Because of all that hard work, the tomb builders and their families enjoyed a relatively high standard of living for commoners in the ancient world. Workers and their families lived in mud-brick houses that generally measured 15 feet by 45 feet, with ceilings made of trunks and branches from palm trees, and whitewashed walls sometimes decorated with plant or animal designs. Their homes were furnished with baskets woven from reeds and pottery. They dressed in loose linen garments and wore papyrus sandals in hot weather, and donned leather slippers and wool cloaks when it got cool and windy in the desert. Despite their arduous work schedules, they found time to play harps and flutes, kept cats and monkeys as pets, and enjoyed parties and festivals at which they served home-brewed barley beer. One continual downside to life in the village was a shortage of drinking water, since the village had no natural supply. Instead, a nearly continuous procession of donkeys brought tall earthenware jars of water into the village.

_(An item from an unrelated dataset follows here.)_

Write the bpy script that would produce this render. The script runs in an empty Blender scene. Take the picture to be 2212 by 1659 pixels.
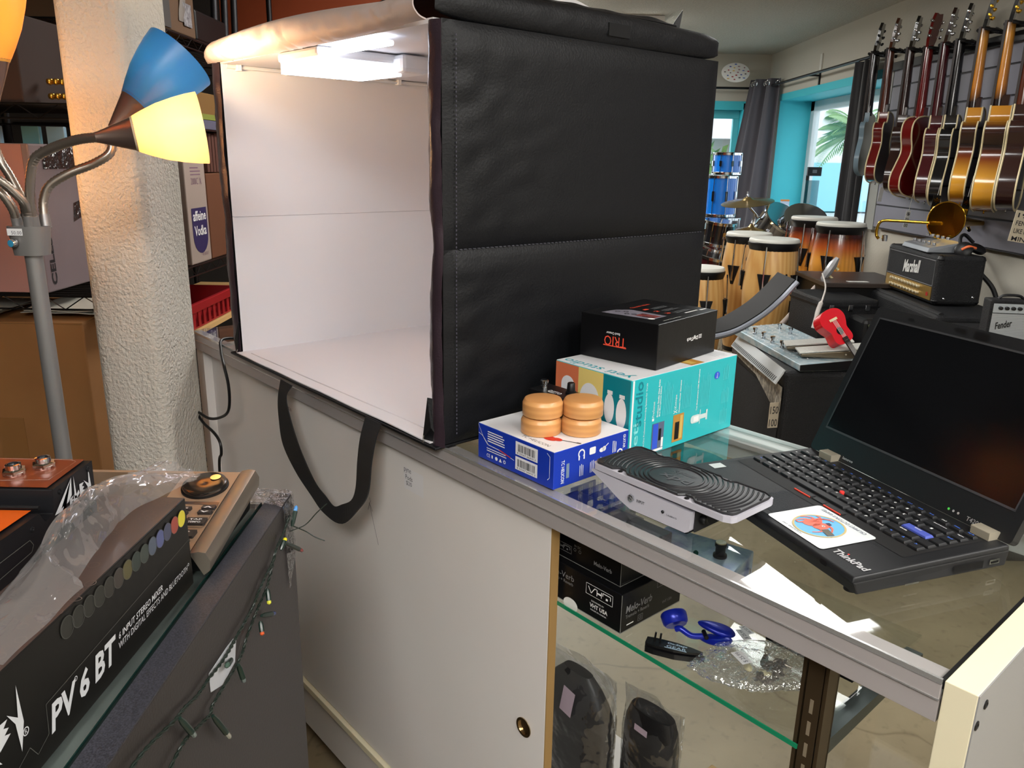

Though the village population consisted largely of families who’d known one another for generations, relations weren’t always peaceful. There were quarrels about work assignments and sometimes thefts. The village had a courthouse where hearings were conducted on accusations of minor offenses such as unpaid debts. More serious crimes were referred to royal authorities in Thebes for prosecution. One of the most heinous offenses on the books was grave robbery, which was punishable by death.

When they weren’t working on the Pharaohs’ tombs or moonlighting to increase their incomes, the tomb builders worked on their own burial places. They buried their dead in cemeteries in the hillsides just outside the village. One of the few completely intact, well-preserved tombs found by archeologists is the burial place of the family of Sennedjen, a tomb worker who lived and died somewhere around 1300 B.C. The decorative art in the main chamber includes a famous image of Anubis, the slim, black jackal god who oversaw embalming, taking care of the tomb builder’s own mummy.